12.  So it is like the leaves on the track: it was the wrong sort of sand.

  (Sir Kevin Tebbit) Nothing at all like that. If you do that, you use up the air filters more rapidly. The answer is of course either to increase supplies of air filters, which we now have, or not to exercise in the southern Omani desert, which interestingly we have now found even the Omanis do not try to do. We took the hardest test we could possibly find. Third, we chose not to put additional protection on our tanks when we did the exercise. That was a judgement made by the exercise planners for cost-effectiveness reasons. You always have to balance operational needs, finance and exercise arrangements when you are going forward in these sorts of things. They took the judgement based on their understanding of the conditions they would find that it was not cost-effective to have the necessary protection to reduce dust on the tanks. In the light of the experience of how quickly these were used up, they probably made a wrong call, but the rectification is very simple. Had these tanks been going into operations, they would not have been deployed in the way that they were. For one thing they would have had up-armour on the sides, we would have increased the level of armour. That in itself would have reduced the dust ingestion and would have eased the problems. There are several other things that we can do to the tanks to solve this problem, very simple things, but they do cost money. If we wished to spend between £5 million and £90 million, we could deal with these problems very quickly. It is a straightforward cost-effectiveness issue; it is not an issue of capability of the tanks. That is just on the tanks.

13.  Just as a matter of interest, on the recommendation which was originally made it was going to cost you about £20 million to carry out desertification. How much has it cost you to undo the damage which has been done to the vehicles?

  (Sir Kevin Tebbit) They have not been damaged at all; they have not been damaged.

14.  They have not?

  (Sir Kevin Tebbit) No.

15.  So it has cost you nothing.

  (Sir Kevin Tebbit) What happens is that the air filters get clogged and in the south Omani desert they got clogged after four hours; in the north it was not as bad as that. You then change the air filter. Nothing mechanical was damaged in the tanks at all; there was no damage at all.

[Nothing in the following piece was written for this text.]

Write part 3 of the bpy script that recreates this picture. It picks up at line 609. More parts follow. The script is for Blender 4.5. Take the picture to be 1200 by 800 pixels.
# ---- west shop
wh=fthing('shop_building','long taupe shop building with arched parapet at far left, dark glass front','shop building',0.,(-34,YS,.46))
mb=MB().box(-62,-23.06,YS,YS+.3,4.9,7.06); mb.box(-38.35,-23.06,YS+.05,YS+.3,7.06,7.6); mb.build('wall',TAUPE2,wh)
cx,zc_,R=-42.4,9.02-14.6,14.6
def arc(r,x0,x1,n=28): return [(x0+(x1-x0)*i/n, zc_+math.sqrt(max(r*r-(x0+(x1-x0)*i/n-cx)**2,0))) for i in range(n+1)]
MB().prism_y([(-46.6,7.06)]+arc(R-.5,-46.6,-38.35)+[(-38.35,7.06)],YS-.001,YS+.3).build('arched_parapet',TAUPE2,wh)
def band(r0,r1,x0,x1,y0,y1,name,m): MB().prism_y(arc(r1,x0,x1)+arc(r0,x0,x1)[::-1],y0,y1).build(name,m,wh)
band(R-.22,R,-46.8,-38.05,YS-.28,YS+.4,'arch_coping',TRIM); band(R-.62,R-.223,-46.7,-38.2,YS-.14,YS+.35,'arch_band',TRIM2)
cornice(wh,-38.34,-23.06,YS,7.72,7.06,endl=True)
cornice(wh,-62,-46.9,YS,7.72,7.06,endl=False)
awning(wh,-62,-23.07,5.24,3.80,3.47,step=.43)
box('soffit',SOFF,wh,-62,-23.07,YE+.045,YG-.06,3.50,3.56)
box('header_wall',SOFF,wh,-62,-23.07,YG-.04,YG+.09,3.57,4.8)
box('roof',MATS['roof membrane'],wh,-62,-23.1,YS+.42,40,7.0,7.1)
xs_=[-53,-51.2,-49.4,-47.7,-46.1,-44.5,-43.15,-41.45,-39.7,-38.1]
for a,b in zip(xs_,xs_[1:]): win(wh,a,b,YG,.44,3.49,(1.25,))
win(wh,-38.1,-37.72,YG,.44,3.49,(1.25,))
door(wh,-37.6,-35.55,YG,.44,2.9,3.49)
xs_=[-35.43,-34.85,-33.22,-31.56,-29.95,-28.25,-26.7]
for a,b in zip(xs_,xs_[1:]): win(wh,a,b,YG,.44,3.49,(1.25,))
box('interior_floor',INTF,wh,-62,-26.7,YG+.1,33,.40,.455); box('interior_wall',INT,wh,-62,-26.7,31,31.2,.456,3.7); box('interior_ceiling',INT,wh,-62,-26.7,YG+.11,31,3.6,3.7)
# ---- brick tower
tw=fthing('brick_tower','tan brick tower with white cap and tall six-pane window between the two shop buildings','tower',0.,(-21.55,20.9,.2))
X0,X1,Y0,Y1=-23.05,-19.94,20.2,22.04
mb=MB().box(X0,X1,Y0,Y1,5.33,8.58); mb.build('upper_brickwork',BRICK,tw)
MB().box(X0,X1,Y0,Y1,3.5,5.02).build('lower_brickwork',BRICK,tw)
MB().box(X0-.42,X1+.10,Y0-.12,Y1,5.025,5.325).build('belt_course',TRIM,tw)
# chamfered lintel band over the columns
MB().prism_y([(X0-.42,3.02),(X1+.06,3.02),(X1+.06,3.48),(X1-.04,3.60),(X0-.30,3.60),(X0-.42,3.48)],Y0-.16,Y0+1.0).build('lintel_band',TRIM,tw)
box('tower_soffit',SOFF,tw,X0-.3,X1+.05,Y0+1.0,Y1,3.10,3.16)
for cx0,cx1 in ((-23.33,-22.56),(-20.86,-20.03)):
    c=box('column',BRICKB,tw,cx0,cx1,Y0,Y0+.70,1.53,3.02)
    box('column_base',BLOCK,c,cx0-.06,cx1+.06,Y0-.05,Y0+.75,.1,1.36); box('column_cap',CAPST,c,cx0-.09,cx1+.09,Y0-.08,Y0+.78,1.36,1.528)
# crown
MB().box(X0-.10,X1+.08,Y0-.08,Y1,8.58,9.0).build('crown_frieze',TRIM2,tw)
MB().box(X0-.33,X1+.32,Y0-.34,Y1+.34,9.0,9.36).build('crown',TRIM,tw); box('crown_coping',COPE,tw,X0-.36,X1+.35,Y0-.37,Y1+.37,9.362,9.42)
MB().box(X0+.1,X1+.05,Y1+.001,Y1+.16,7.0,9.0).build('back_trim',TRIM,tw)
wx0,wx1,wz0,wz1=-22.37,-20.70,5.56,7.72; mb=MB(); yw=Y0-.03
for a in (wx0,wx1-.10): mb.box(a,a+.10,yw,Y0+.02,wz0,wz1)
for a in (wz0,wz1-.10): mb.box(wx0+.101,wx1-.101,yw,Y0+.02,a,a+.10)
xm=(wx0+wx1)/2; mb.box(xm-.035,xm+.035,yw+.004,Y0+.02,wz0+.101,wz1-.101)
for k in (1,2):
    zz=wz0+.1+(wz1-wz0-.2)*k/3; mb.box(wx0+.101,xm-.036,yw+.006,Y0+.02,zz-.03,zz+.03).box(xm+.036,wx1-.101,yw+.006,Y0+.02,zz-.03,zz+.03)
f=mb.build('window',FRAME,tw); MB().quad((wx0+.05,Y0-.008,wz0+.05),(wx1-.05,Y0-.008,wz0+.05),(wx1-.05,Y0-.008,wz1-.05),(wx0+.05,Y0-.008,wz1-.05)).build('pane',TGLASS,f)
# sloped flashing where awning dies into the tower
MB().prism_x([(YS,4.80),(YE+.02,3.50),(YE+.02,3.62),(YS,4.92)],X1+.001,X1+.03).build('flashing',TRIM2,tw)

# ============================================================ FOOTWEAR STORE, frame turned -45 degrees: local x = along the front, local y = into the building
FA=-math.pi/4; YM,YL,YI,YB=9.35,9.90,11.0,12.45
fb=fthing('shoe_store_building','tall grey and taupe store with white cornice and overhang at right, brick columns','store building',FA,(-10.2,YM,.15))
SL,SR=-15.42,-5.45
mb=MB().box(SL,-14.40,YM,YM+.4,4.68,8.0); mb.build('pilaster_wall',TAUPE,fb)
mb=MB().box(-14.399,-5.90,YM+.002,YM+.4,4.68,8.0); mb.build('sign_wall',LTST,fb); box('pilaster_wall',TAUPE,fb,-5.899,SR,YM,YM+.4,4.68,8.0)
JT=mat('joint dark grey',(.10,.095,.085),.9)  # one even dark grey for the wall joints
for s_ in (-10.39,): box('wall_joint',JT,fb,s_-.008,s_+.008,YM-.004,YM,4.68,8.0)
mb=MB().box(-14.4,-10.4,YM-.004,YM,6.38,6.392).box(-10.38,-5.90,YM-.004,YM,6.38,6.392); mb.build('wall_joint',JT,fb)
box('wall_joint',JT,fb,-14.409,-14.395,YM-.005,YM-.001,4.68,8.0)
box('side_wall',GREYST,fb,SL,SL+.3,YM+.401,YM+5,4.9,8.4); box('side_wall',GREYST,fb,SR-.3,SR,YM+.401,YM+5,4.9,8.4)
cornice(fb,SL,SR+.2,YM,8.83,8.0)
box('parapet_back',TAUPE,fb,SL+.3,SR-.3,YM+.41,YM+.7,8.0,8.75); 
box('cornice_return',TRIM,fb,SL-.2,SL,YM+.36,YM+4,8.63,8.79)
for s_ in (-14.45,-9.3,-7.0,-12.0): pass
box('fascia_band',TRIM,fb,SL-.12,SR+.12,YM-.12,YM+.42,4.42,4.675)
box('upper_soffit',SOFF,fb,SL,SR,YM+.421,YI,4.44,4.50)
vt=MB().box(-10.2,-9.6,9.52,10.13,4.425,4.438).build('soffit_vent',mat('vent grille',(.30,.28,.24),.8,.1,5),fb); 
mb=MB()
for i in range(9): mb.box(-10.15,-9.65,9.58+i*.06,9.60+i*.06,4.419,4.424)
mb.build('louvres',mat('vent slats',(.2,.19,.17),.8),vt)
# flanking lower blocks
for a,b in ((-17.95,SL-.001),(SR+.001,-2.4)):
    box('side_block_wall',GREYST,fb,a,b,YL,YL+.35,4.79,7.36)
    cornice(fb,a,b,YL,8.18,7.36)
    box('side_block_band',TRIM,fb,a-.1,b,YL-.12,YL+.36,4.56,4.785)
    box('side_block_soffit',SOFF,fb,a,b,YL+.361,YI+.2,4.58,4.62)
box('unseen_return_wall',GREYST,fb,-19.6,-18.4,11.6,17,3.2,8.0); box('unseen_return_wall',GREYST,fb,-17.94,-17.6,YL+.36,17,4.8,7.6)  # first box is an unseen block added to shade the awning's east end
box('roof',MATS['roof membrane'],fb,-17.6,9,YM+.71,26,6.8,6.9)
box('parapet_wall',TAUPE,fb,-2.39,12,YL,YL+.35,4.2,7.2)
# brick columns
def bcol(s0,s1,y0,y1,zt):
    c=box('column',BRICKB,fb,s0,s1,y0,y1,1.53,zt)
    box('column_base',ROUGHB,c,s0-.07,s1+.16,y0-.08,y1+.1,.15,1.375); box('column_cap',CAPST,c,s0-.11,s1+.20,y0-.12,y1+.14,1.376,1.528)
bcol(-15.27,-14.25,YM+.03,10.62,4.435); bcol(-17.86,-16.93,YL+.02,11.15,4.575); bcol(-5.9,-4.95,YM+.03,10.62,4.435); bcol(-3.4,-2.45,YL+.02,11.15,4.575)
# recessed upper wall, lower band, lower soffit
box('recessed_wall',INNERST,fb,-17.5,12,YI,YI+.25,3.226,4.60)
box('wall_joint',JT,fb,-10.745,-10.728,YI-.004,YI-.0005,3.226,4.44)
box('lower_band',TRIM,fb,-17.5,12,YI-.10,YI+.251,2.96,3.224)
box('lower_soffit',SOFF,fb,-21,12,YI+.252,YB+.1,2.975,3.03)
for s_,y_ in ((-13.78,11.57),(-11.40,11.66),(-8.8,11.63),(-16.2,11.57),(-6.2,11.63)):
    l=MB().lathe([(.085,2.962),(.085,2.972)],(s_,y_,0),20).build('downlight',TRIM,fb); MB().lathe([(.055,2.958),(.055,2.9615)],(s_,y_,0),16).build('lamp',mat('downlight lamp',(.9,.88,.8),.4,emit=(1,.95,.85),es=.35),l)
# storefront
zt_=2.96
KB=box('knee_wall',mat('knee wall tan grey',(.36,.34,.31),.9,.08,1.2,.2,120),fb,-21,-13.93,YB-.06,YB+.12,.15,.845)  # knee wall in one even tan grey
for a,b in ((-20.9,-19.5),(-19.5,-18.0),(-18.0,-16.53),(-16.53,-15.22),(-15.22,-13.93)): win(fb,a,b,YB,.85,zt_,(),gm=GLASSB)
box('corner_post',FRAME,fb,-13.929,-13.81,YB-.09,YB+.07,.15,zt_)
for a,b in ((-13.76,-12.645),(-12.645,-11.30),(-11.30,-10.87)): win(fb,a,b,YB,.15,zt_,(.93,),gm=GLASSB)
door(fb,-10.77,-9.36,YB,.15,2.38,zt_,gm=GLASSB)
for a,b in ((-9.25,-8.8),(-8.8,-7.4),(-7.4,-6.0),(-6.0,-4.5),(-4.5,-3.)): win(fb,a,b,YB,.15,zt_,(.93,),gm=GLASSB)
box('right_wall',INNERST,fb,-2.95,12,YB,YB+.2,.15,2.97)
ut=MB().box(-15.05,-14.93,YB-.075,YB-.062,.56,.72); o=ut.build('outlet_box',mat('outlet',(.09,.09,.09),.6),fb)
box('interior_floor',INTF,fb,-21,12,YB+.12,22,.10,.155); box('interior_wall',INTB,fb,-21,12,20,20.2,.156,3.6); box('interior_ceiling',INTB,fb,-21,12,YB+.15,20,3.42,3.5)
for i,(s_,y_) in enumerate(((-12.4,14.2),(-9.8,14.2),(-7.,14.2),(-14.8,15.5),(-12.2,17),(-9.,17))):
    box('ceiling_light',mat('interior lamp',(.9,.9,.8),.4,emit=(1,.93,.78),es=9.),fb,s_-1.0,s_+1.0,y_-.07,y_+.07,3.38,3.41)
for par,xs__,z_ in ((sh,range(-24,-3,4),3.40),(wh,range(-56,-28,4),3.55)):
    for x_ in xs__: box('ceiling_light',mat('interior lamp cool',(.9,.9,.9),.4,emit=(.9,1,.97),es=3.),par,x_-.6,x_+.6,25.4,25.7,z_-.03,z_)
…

16.  If you are going to carry out an exercise in Oman—

  (Sir Kevin Tebbit) You do not want me to answer your other questions. I am happy to come back to them.

17.  Do not worry. According to the report there is a tank I have not heard of, the Omani Challenger 2. I assume this is a Challenger 2 designed to work in Oman, or is the title somewhat misleading?

  (Sir Kevin Tebbit) No, you are quite right, the Omanis procured the tank.

18.  So they have a tank which works out there.

  (Sir Kevin Tebbit) Ours work.

19.  Hold on. Did it not occur to you to ask them anything about the problems of operating in their country? It seems fairly basic to know a little bit about different types of sand. I seem to remember that President Carter used helicopters to fetch hostages way back in history in Iran.

  (Sir Kevin Tebbit) This was not a lack of knowledge, this was a judgement made on the basis of cost-effectiveness, using what proved to be an inaccurate judgement about the speed at which air filters were used up based on what the design authority told us would happen. That was incorrect, we now know what the facts are and we shall act accordingly. You are quite right, when the Omanis bought their Challengers, they did put extra modifications on them, or had them put on, which eased this problem. I might say that they do not exercise in the southern desert, which we did, which was the real problem, but that is beside the point. I do not want to get into the wrong kind of dust or leaves on the line issues which you raised.